I have a question I’d like to put on the floor. Doesn’t a “hearts and minds campaign” require some level of control over the message? In the modern day when just about any bozo with an Internet connection can put just about anything that he or she cares to up for all the world to see and there are social media capable of spreading the word of its existence to a billion people in milliseconds is it possible to have that level of control?

Are “hearts and minds” campaigns obsolete?

FILED UNDER: Open Forum,
Dave Schuler
About Dave Schuler
Over the years Dave Schuler has worked as a martial arts instructor, a handyman, a musician, a cook, and a translator. He's owned his own company for the last thirty years and has a post-graduate degree in his field. He comes from a family of politicians, teachers, and vaudeville entertainers. All-in-all a pretty good preparation for blogging. He has contributed to OTB since November 2006 but mostly writes at his own blog, The Glittering Eye, which he started in March 2004.

Comments

  1. David M says:

    I think they will be until everyone is used to ignoring nutcases that know how to use YouTube. I think eventually most people everywhere will realize just because some random nobody posted something offensive, it doesn’t mean they need to care about it.

  2. swbarnes2 says:

    I don’t think “hearts and minds” was ever going to work when people know that American policies hurt them.

  3. James Joyner says:

    Related thoughts from Daveed Gartenstein-Ross:

    Even one individual can hold America’s foreign policy hostage to some degree. This was the case with Terry Jones, an obscure Florida pastor who became a major international news story in September 2010 when he threatened to burn a Qur’an. Even General David Petraeus weighed in on Jones’s threats, arguing that burning Islam’s holy book would endanger U.S. forces. Although Jones didn’t follow through on his threat in 2010, in March 2011 he organized a mock trial of the Qur’an in which he served as the judge. (This “trial” also featured attorneys for the prosecution and defense, as well as witnesses.) At the end, Jones declared the Qur’an guilty, and it was set aflame.

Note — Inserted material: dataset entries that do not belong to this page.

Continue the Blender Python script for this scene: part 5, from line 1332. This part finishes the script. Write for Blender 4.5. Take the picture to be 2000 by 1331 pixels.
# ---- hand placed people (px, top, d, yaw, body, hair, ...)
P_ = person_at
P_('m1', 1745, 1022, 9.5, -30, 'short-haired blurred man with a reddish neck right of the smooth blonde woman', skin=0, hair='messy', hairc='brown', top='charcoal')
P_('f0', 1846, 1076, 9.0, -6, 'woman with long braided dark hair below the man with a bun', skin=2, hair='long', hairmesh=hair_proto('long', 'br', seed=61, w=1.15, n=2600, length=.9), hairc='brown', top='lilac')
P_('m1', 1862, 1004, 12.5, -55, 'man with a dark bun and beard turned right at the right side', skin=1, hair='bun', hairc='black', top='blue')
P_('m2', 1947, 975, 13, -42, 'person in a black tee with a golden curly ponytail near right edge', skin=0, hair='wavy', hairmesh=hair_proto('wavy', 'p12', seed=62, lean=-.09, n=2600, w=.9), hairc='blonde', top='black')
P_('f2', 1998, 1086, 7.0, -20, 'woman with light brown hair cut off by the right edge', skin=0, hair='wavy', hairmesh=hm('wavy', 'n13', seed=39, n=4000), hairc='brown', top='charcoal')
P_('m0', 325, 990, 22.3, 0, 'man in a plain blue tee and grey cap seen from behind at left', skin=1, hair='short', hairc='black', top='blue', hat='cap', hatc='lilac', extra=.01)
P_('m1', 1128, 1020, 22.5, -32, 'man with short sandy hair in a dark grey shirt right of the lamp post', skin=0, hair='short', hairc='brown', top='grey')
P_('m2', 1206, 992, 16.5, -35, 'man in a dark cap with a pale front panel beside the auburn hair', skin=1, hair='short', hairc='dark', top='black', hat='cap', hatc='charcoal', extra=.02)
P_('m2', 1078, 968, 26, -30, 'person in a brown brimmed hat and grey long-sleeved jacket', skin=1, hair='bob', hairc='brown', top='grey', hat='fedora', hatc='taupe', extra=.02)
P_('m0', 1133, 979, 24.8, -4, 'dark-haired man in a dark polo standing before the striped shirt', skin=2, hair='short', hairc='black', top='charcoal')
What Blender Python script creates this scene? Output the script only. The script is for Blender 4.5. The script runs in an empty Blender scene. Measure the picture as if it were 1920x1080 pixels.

    Less than two weeks later, an angry crowd in Mazar-e Sharif, Afghanistan, attacked a U.N. compound and killed at least eight people. Although there were multiple responsible parties for this outbreak of violence—not least the crowd itself, as well as President Hamid Karzai—this illustrates how one lone extremist can cause deaths halfway around the world and threaten critical U.S. foreign-policy objectives. One aid worker in Afghanistan commented at the time, “This is not the beginning of the end for the international community in Afghanistan. This is the end. Terry Jones and others will continue to pull anti-Islam stunts and opportunistic extremists here will use those actions to incite attacks against foreigners. Unless we, the internationals, want our guards to fire on unarmed protesters from now on, the day has come for us to leave Afghanistan.”

    It will be virtually impossible to stop rogue individuals like Jones from igniting similar controversies. Their impact can be mitigated, but one reality of life in the early twenty-first century is that lone nuts can influence geopolitics in ways they couldn’t have twenty years ago. In 1991, Jones would most likely have been consigned to the letters-to-the-editor section of the local newspaper, his Qur’an-burning antics earning no more than local exposure.

  4. OzarkHillbilly says:

    Did they ever work? Was Curtis LeMay trying to win the hearts and minds of the Japanese by bombing the p*ss out of them? Was Sherman trying to win the hearts and minds of southerners on his march through Georgia?

    I think for a while there we had ourselves fooled that man was an animal that could be reasoned with. He’s not.

  5. Rob in CT says:

    Ozark beat me to it.

    First, did they ever work?

    Second, yeah, you have to figure they are even less effective now.

  6. I certainly think Voice of America (FY 2010 budget estimate was $206.5 million) is obsolete. Whatever we do, it has to work with the new media mix.

    (Yes Rob, embassy tweets)

  7. Obviously messaging and meme warfare have increased, not declined, in the information age.

  8. Gustopher says:

    A lot of the world doesn’t understand the freedom of speech.

    Since any yahoo on the internet (including, for the sake of homophones, Yahoo!), can post horrible, inflammatory stuff (which Yahoo! has not yet done, to the best of my knowledge), any “hearts and minds” campaign has to include educating the locals about freedom of speech.

  9. michael reynolds says:

    We have a hearts and minds campaign, it’s called entertainment. Movies, music, TV and books are the real US message to the world.

    Does it work? Of course it does. Europe snipes but they basically like us quite a bit. Most of Asia is moderately well-disposed to us. You have to bear in mind that we are the only great power on earth today and as such we shouldn’t be nearly as popular as we are. Who likes the superpower? And yet, generally, we are liked quite a bit.

    Hollywood, baby. Government efforts are small potatoes by comparison. We are defined more by Spielberg than by Obama.

    Now, in some of the more backward areas of the world they haven’t drunk as deeply of the sweet milk of Hollywood decadence. Notably, Muslim countries, where governments and religious leaders censor our “hearts and minds” campaign. If you can’t show cleavage you don’t have Hollywood.

    In those areas often the only entertainment is some ancient Mullah prattling on about events that occurred 1400 years ago. Lacking a single interesting thing to watch on TV people with no entertainment but religious harangues like to blow off steam by rioting. And who can blame them? It’s not like they have to get home to watch Modern Family.

  10. @michael reynolds:

    Pull the plug on VOA and send a medal of freedom to D.H.

    (I believe you’ve endorsed the diplomatic power of that same show in the past.)

  11. Dave Schuler says:

    @michael reynolds:

    Actually, Michael, I think there’s another sort of “hearts and minds” campaign that works very well, maybe better than any other. It’s when the cousin or brother or sister or aunt or uncle who emigrated to the U. S. comes back to the Old Country to visit Grandma and Grandpa. When he or she comes, he or she is healthy, happy, and has a suitcase full of stuff.

    Howver, like the entertainment industry, that kind of campaign is not one that can be directed from the Pentagon or White House.

  12. michael reynolds says:

    @Dave Schuler:

    That is a very good point. The Irish, for example, will always love us because they are us.